Caymanian status troubles affect permanent residence applicants

A long-standing problem that involves significant difficulty in proving whether a person is Caymanian has affected a number of applicants for permanent residence in recent weeks.

According to local attorneys helping permanent residence-seekers with their applications, a number of those individuals want to earn points toward residence by stating they trained Caymanians on the job or in their off-hours at various tasks.

In order to earn points for that training, the permanent residency seeker must prove the person they have trained is a Caymanian.

This seemingly simple step has resulted in a number of applications being deferred and sent back to the applicants for further information.

“There is … an ongoing problem, and this will continue, about providing evidence that a person is Caymanian,” said HSM attorney Alastair David. “Unless you have been acknowledged [as Caymanian] or you have a Cayman Status Certificate, it is actually quite onerous to provide information that you are Caymanian.”

The acknowledgment of the right to be Caymanian is an official document Caymanians who are born into that status can receive upon application to the Immigration Department. A Cayman Status Certificate is given to individuals who obtain the status after their birth, for instance to the children of expatriates who receive status after a long period of residence in the islands.

Caymanian status is not granted by birth in the islands, and nor can it be proved by a Cayman Islands passports, which are given to people after they obtain British Overseas Territories citizenship.

Mr. David said the Caymanian Status and Permanent Residency Board has recently started sending out letters to residence applicants, informing them of what is required to prove training claims.

“What I presume has happened is that the board [has] looked at a number of applications and realized certain things are deficient and therefore deferred them,” he said. “Now, because they are spelling out what are the problems, the board [is] less likely to defer and more likely just to grant 0 points.”

Through last week, the Immigration Department and its associated board have deferred 42 residence applications – about 30 percent of the total number officials have considered so far.

Who is Caymanian?

Caymanian status [a locally recognized legal resident status similar to citizenship in an independent country] is not automatically conferred on someone as a result of their having been born in Cayman. Other factors that are considered include the immigration status of a parent at the date of the person’s birth, the marital status of the person’s parents and where the parents were “domiciled.”

Local attorneys have expressed concern that the confusion could lead to hundreds of residents, particularly younger Caymanians who know no other home, being denied rights and services available to other naturalized citizens of the territory, the attorney said. The concern involving permanent residence applications is only a small example of the difficulties that can be created.

It is actually possible for a young person who once had Caymanian status to “lose it” on their 18th birthday. A child of two Caymanian parents who immigrated to Cayman and who received Caymanian status after arriving here would usually be considered Caymanian “by entitlement.”

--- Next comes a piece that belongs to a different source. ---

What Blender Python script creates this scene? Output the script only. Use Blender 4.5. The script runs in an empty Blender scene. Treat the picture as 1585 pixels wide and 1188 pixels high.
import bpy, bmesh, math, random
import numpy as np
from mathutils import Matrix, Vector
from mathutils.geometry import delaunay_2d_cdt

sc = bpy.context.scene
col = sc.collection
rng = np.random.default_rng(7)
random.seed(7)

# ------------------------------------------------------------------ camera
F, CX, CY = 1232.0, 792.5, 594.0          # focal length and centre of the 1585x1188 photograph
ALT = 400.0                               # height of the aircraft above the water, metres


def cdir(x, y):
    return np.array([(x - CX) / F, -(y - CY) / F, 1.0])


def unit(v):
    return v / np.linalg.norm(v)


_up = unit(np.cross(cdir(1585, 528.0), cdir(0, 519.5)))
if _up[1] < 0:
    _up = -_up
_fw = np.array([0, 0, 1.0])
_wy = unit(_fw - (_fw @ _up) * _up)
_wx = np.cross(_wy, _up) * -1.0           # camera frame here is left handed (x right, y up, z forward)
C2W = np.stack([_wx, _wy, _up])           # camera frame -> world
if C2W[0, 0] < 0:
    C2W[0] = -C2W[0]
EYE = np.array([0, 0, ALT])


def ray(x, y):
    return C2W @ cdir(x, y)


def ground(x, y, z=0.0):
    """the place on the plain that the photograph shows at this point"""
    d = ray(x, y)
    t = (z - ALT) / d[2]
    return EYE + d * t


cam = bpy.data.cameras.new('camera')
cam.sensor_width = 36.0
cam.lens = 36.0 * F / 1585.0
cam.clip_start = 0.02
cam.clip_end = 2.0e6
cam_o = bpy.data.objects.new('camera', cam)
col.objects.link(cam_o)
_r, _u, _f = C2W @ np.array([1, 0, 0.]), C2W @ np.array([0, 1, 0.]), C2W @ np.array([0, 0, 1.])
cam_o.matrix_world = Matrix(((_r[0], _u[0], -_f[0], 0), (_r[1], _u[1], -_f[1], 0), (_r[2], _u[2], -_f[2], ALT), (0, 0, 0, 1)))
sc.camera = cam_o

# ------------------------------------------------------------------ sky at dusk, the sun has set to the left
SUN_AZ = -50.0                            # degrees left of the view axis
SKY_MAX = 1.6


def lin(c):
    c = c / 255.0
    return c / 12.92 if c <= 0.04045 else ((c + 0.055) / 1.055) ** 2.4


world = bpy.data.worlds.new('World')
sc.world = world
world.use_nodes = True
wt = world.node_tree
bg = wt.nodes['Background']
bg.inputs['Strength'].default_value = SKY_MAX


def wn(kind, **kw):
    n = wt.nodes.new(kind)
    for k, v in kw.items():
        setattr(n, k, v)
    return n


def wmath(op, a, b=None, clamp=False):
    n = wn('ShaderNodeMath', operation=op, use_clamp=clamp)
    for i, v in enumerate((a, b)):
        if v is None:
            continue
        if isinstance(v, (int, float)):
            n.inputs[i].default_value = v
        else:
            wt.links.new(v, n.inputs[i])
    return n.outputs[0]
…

According to the Immigration Law, those individuals are expected to apply for continuation of that status after reaching age 17, and preferably before they turn 18. If they fail to apply for continuation of that status, they are “seemingly not Caymanian,” according to the Bar association’s analysis. A section of the Immigration Law allows those individuals to apply and receive that status up until age 24, but if they do not do so, legal problems may ensue.

Nicolas Joseph, a partner at the HSM Chambers law firm, has researched this issue for years. According to Mr. Joseph, the gap has resulted in a number of younger Caymanians thinking that they have maintained that status after reaching the age of majority, when in fact they have not.

“It appears to me that numerous persons who were Caymanian by Entitlement [receiving Caymanian status prior to reaching age 18, via their parents] may not be applying for continuation as prescribed/required by law,” Mr. Joseph said in a separate analysis he wrote to the newspaper in November 2015. “We have for some years been seeing an increase of such persons who seem to be here with no express immigration permission, and may have fallen through the cracks. It may be that a substantial number of status grants will be required to resolve the issue.”